Gesù vorrebbe mostrar loro come proprio la quotidianità, l’ordinarietà della vita sia veramente il luogo della straordinarietà di Dio. …eppure la familiarità condivisa non ha portato i suoi compaesani a riconoscere in lui lo Spirito che lo anima. L’ordinario per loro non può recare in sé lo straordinario. Vedere il figlio del falegname compiere prodigi e manifestare la sapienza di Dio li sorprende (v. 54). E ben presto la sorpresa si tramuta in scandalo, in pietra d’inciampo (v. 57).

Lo stupore si incontra spesso nel vangelo e caratterizza l’atteggiamento di folle e discepoli di fronte a Gesù. Questo stupore però non sempre è preludio alla fede. Nel testo di oggi questo è evidentissimo. Persiste infatti uno scarto tra il cogliere la novità di Gesù, manifestata dalle sue parole e dalle sue azioni e il lasciarsi attrarre da tale novità: quel Gesù davanti a loro nella sinagoga non combacia con l’immagine di Gesù che è a loro nota. Da qui il rifiuto. Perché? 

Gesù ripetutamente nei vangeli è motivo di scandalo, tanto che lui stesso arriva a formulare una beatitudine per coloro che riescono a non inciampare di fronte a lui: “Beato è colui che non trova in me motivo di scandalo” (Mt 11,6). Ciascuno di noi, quindi, deve misurarsi con questa possibilità nella propria relazione con Gesù, deve arrivare a chiedersi: cosa di lui mi scandalizza e rischia di farmi passare dallo stupore al rifiuto? Su cosa inciampo?

Il vangelo di oggi ci fornisce una prima pista di riflessione: ascoltare e seguire Gesù significa uscire dagli schemi rassicuranti del già noto, chiede lo sforzo di abbandonare le sicurezze su cui abbiamo costruito (e spesso ingabbiato) la nostra libertà, significa aprirsi alla novità, proprio lì dove tutto ci sembra già dato in modo definito e definitivo.

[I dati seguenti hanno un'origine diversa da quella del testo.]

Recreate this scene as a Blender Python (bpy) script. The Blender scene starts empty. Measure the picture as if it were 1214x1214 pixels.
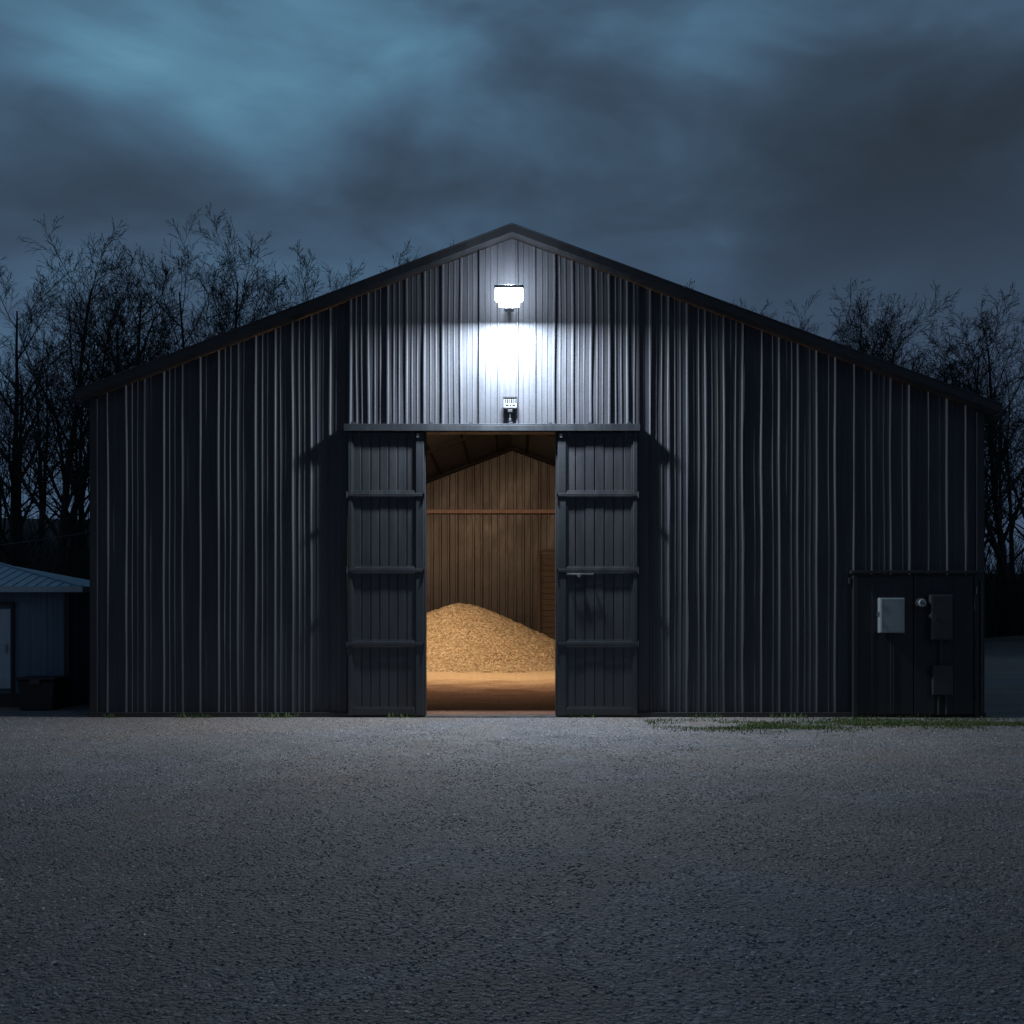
import bpy, bmesh, math, random
import numpy as np
from mathutils import Vector, Matrix, noise
random.seed(7)
scene = bpy.context.scene
scene.view_settings.view_transform = 'Standard'
try: scene.view_settings.look = 'None'
except Exception: pass
COL = scene.collection

# ---------------------------------------------------------------- materials
def mat_new(name):
    m = bpy.data.materials.new(name); m.use_nodes = True
    nt = m.node_tree; nt.nodes.clear()
    out = nt.nodes.new('ShaderNodeOutputMaterial')
    b = nt.nodes.new('ShaderNodeBsdfPrincipled')
    nt.links.new(b.outputs[0], out.inputs[0])
    return m, nt, b, out
def N(nt, t, **kw):
    n = nt.nodes.new(t)
    for k, v in kw.items():
        if hasattr(n, k): setattr(n, k, v)
    return n
def noise_n(nt, vec, scale, detail=4, rough=0.55, dist=0.0):
    n = nt.nodes.new('ShaderNodeTexNoise')
    n.inputs['Scale'].default_value = scale
    n.inputs['Detail'].default_value = detail
    n.inputs['Roughness'].default_value = rough
    n.inputs['Distortion'].default_value = dist
    if vec is not None: nt.links.new(vec, n.inputs['Vector'])
    return n
def ramp(nt, fac, stops, interp='LINEAR'):
    r = nt.nodes.new('ShaderNodeValToRGB')
    r.color_ramp.interpolation = interp
    e = r.color_ramp.elements
    e[0].position = stops[0][0]; e[0].color = (*stops[0][1], 1)
    e[1].position = stops[-1][0]; e[1].color = (*stops[-1][1], 1)
    for p, c in stops[1:-1]:
        x = e.new(p); x.color = (*c, 1)
    nt.links.new(fac, r.inputs[0])
    return r
def mapping(nt, vec, scale=(1,1,1), loc=(0,0,0)):
    m = nt.nodes.new('ShaderNodeMapping')
    m.inputs['Scale'].default_value = scale
    m.inputs['Location'].default_value = loc
    nt.links.new(vec, m.inputs['Vector'])
    return m
def mixc(nt, fac, a, b, mode='MIX'):
    m = nt.nodes.new('ShaderNodeMix'); m.data_type = 'RGBA'; m.blend_type = mode
    for s, v in ((0, fac), (6, a), (7, b)):
        if isinstance(v, (int, float)): m.inputs[s].default_value = v
        elif isinstance(v, tuple): m.inputs[s].default_value = (*v, 1)
        else: nt.links.new(v, m.inputs[s])
    return m.outputs[2]
def bump(nt, h, strength, dist, b, prev=None):
    n = nt.nodes.new('ShaderNodeBump')
    n.inputs['Strength'].default_value = strength
    n.inputs['Distance'].default_value = dist
    nt.links.new(h, n.inputs['Height'])
    if prev is not None: nt.links.new(prev, n.inputs['Normal'])
    nt.links.new(n.outputs[0], b.inputs['Normal'])
    return n.outputs[0]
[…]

Ciò però che mi sembra vada sottolineato è che questo essere “scandalo”, sasso d’inciampo di Gesù non è un fatto accidentale, e tantomeno un trabocchetto che ci viene teso. Questo scandalo è parte integrante del disegno di salvezza di Dio: “Ecco, io pongo in Sion una pietra d’inciampo e un sasso che fa cadere; ma chi crede in lui non sarà deluso” (Is 28,16; Rm 9,33). La fede passa, provata come nel fuoco (cf. 1Pt 1,7), attraverso la possibilità dell’inciampo di fronte a Gesù: non c’è altra via. Perché lì siamo posti di fronte alla domanda cruciale: chi è Gesù per me? In che relazione voglio stare con lui?

E Gesù sperimenta le conseguenze del rifiuto, della non fede (apistia) “lì, a causa della loro incredulità, non fece molti prodigi” (v. 58). I prodigi che Gesù compie si innestano nella fede di colui che è destinatario del prodigio: non sono i prodigi a generare fede, ma è la fede che rende possibile l’impensabile e lo rende possibile nell’ordinarietà e nella quotidianità del nostro vissuto.